562) Powiedział rabbi Aba: „Błota ziemi napełnione nasieniem podobnie do kobiety (nekewa), od wyższych wód, nazywanych mężczyzna, i ona zachodzi w ciążę z nimi, podobnie jak kobieta, która zachodzi w ciążę od mężczyzny.”

563) Zapytał rabbi Hagaj: „Powiedziano: „I wyhoduje ziemia zieleń, trawę dającą nasienie, drzewo owocujące, wydające owoc według rodzaju swojego, w którym nasienie jego na ziemi”. Jeżeli ziemia urodziła nasiona i płody, dlaczego powiedziano po tym: „I każdy krzak w polu, zanim on zjawił się na ziemi, i każdą trawę pola, która jeszcze nie zaczęła rosnąć”?”.
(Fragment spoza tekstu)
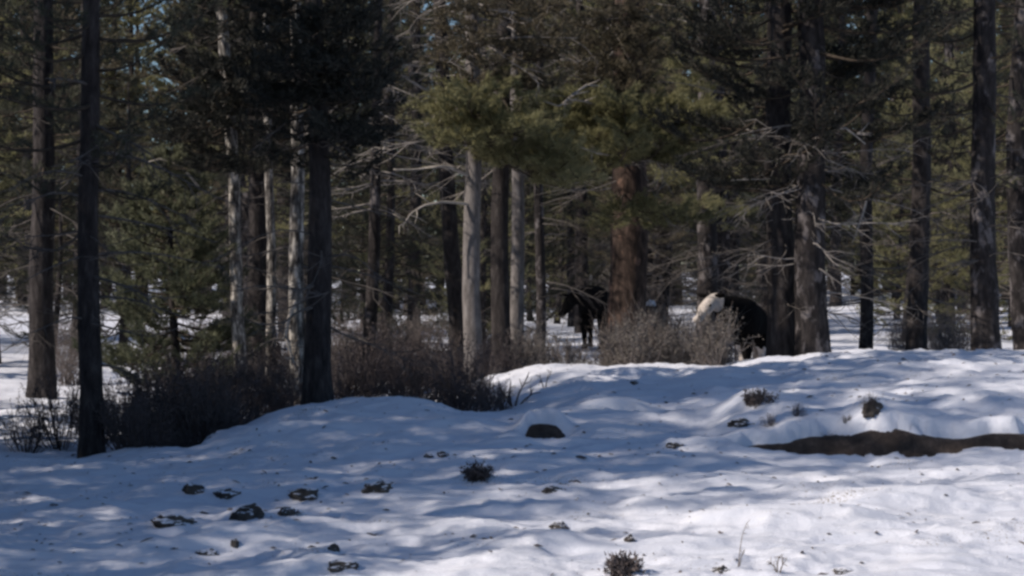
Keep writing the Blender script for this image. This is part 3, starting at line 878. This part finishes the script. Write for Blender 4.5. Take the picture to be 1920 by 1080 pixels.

564) Odpowiedział jemu: „To prawidłowe” – ona już uczyniła porodzenie, „lecz w tym samym czasie jeszcze była w drzewach i w zieleni rodząca siła” – pozwalająca im rodzić innych. „I dlaczego? Dlatego że „deszczu nie wysłał, Stwórca Wszechmogący na ziemię”, i nie było jeszcze parowania, które unosiłoby się z ziemi. Jeżeliby tak było, u nich byłyby wszystkie siły, żeby urodzić i wyrosnąć. Lecz ponieważ On jeszcze nie wysłał deszczu, nie było u ziemi rodzącej siły.

565) Powiedziano: „I synowie Kejni, teścia Mosze, wznieśli się z miasta palm”. Co przyciągnęło synów Itro udać się tam?

566) Jerycho przeciwstawiło się całemu Israelowi z powodu wielkich nasłodzeń, które były tam. I nazywa się Jerycho od słowa „reach (błogi zapach)”. Pomyśleli synowie Itro: „My powinni się zajmować Torą, lecz Tora nie potrzebuje nasłodzenia. Wejdźmy na tą górę i zajmiemy się Torą”.

568)[2] „I wyhodowała ziemia zieleń”. Ziemia uczyniła całe porodzenie, które było ukryte w niej, wypchnęła je zewnątrz. I nie było w nich siły, dopóki „nie wysłał deszczu Stwórca Wszechmogący na ziemię”, i wtedy wszystkie porodzenia wzniosły się w pełnej sile. I powiedziano: „I zobaczył wszechmogący, że dobre”.


[1] Patrz Zohar, Wajakel, p.21.
[2] Punkt 567 w tej wersji tekstu nie występuje.